She could have won an Academy Award for acting happy when she wasn’t. I wonder what she was afraid of.
oh that’s a bummer that she pretended to be happy… but maybe she did it for her kids?
No. I didn’t like being fooled.
My mum is depressed too. But she really tries her best. Unfortunately several things she does hurt me, she can’t help it. And I do things that hurt her too. Idk if I will ever feel close to her. Maybe one day when I am recovered if, then things will be different, but I will never forget how she treated me whilst I was unwell. It really hurts. I feel like she wants me either perfect, or not at all. I could be wrong but that’s how I feel. It really upsets me and stresses me. I need to move out to feel better. Nvt, I am totally grateful for the things she has done for me, although, due to her depression it feels like she does it out of duty. Which also hurts. But like I said she tries her best and so do I. I do a lot of ■■■■ that stresses her out too.

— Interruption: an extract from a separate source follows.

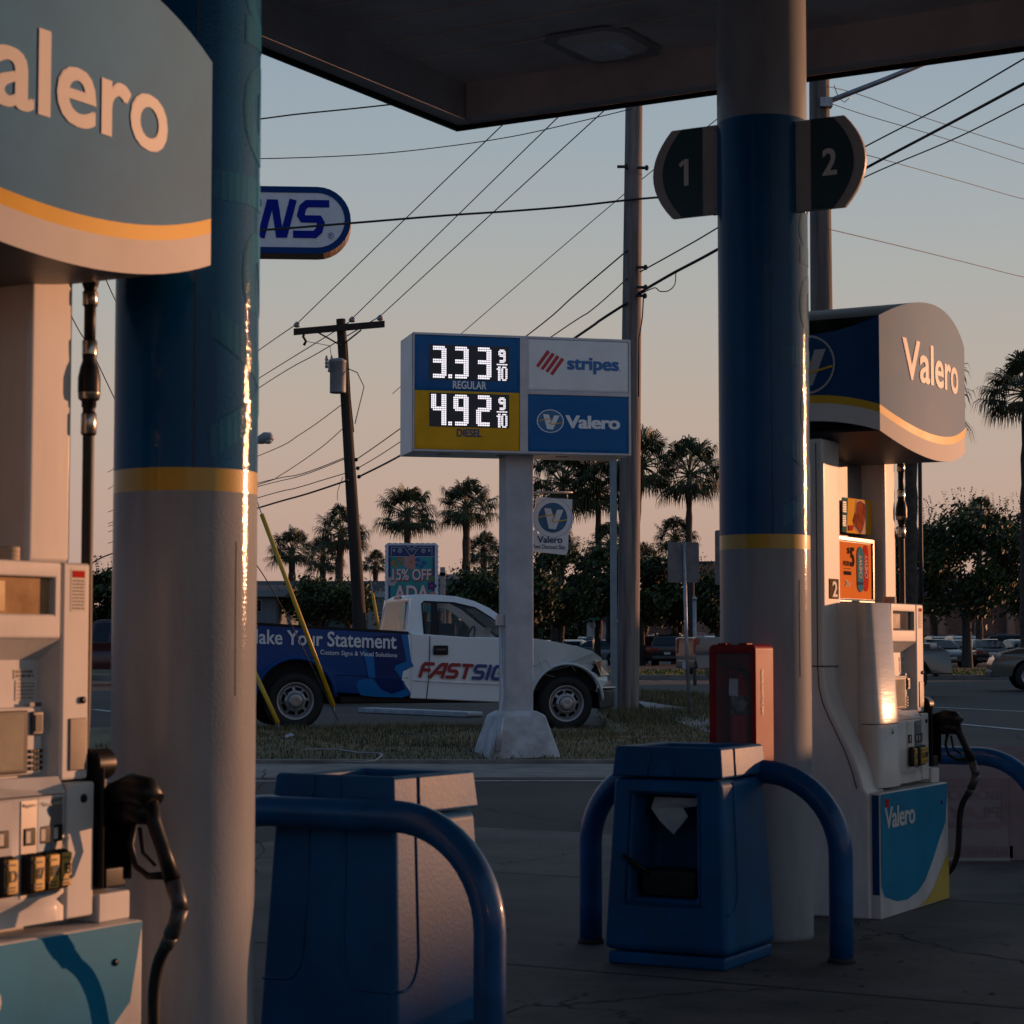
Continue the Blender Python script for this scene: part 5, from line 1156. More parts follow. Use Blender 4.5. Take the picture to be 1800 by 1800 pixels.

Oh yea, plus my stress is trigerred because she was in my psychosis in a horrible, exaggerating way. I wonder if I will ever get over that. I hope so.
Mother daughter relationships can be something else.
Anyways I’m happy for you that you figured out that she loved you. That’s a milestone!
Not really understanding how you figured that out from your thread that you did, but it sounds like things are going better
I figured it out like doing a jigsaw puzzle. Bits and pieces of information made it possible to find the breakthrough incident. I feel much relief.